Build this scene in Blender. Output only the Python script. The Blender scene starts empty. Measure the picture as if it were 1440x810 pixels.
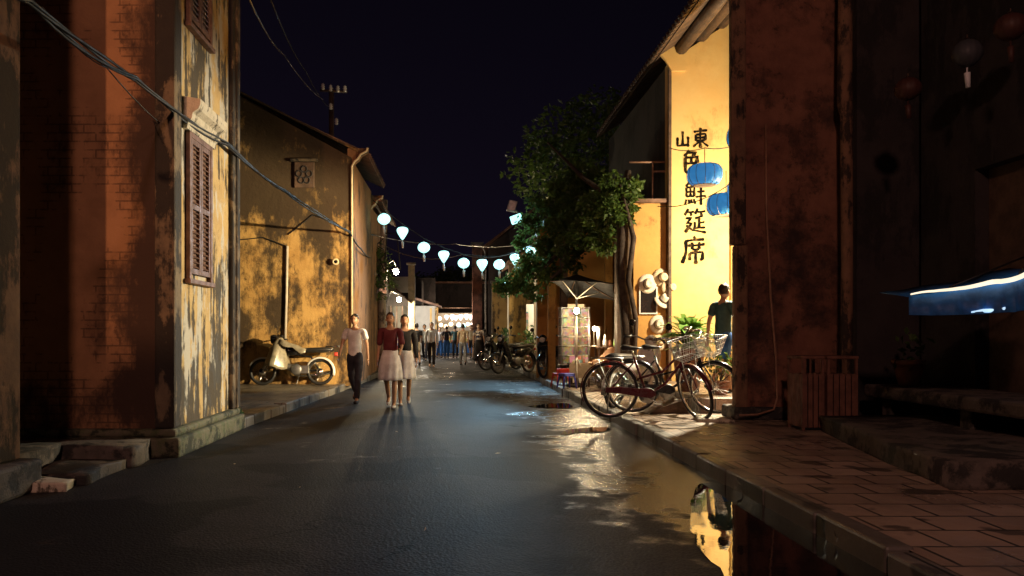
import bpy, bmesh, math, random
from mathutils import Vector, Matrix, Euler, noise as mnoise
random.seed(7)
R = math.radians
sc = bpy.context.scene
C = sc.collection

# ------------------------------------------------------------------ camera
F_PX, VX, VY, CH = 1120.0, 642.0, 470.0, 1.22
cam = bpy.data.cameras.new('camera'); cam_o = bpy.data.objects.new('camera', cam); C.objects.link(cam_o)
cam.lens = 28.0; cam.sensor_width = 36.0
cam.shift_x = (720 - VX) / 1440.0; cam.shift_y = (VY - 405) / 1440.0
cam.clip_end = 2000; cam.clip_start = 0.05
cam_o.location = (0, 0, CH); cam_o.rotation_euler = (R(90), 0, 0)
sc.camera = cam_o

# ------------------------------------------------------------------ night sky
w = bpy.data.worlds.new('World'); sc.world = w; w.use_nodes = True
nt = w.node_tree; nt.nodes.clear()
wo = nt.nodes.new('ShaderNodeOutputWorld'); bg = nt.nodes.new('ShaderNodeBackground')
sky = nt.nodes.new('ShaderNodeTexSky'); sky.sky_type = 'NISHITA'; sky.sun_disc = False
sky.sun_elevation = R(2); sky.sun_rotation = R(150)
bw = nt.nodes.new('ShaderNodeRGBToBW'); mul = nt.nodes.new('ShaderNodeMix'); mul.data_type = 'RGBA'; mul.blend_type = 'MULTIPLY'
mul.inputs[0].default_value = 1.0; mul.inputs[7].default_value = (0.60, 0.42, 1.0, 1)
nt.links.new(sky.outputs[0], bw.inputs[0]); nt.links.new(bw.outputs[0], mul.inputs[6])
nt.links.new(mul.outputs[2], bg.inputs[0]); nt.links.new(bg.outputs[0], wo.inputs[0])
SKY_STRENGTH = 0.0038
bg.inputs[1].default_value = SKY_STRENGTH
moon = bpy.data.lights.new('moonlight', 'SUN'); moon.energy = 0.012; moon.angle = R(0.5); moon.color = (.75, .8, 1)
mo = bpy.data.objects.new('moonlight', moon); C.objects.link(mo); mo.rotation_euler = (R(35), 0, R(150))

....

### Work instructions
Copy out each line word for word, please, skipping the images.

### The solution
Build this scene in Blender. Output only the Python script. The Blender scene starts empty. Measure the picture as if it were 1440x810 pixels.
import bpy, bmesh, math, random
from mathutils import Vector, Matrix, Euler, noise as mnoise
random.seed(7)
R = math.radians
sc = bpy.context.scene
C = sc.collection

# ------------------------------------------------------------------ camera
F_PX, VX, VY, CH = 1120.0, 642.0, 470.0, 1.22
cam = bpy.data.cameras.new('camera'); cam_o = bpy.data.objects.new('camera', cam); C.objects.link(cam_o)
cam.lens = 28.0; cam.sensor_width = 36.0
cam.shift_x = (720 - VX) / 1440.0; cam.shift_y = (VY - 405) / 1440.0
cam.clip_end = 2000; cam.clip_start = 0.05
cam_o.location = (0, 0, CH); cam_o.rotation_euler = (R(90), 0, 0)
sc.camera = cam_o

# ------------------------------------------------------------------ night sky
w = bpy.data.worlds.new('World'); sc.world = w; w.use_nodes = True
nt = w.node_tree; nt.nodes.clear()
wo = nt.nodes.new('ShaderNodeOutputWorld'); bg = nt.nodes.new('ShaderNodeBackground')
sky = nt.nodes.new('ShaderNodeTexSky'); sky.sky_type = 'NISHITA'; sky.sun_disc = False
sky.sun_elevation = R(2); sky.sun_rotation = R(150)
bw = nt.nodes.new('ShaderNodeRGBToBW'); mul = nt.nodes.new('ShaderNodeMix'); mul.data_type = 'RGBA'; mul.blend_type = 'MULTIPLY'
mul.inputs[0].default_value = 1.0; mul.inputs[7].default_value = (0.60, 0.42, 1.0, 1)
nt.links.new(sky.outputs[0], bw.inputs[0]); nt.links.new(bw.outputs[0], mul.inputs[6])
nt.links.new(mul.outputs[2], bg.inputs[0]); nt.links.new(bg.outputs[0], wo.inputs[0])
SKY_STRENGTH = 0.0038
bg.inputs[1].default_value = SKY_STRENGTH
moon = bpy.data.lights.new('moonlight', 'SUN'); moon.energy = 0.012; moon.angle = R(0.5); moon.color = (.75, .8, 1)
mo = bpy.data.objects.new('moonlight', moon); C.objects.link(mo); mo.rotation_euler = (R(35), 0, R(150))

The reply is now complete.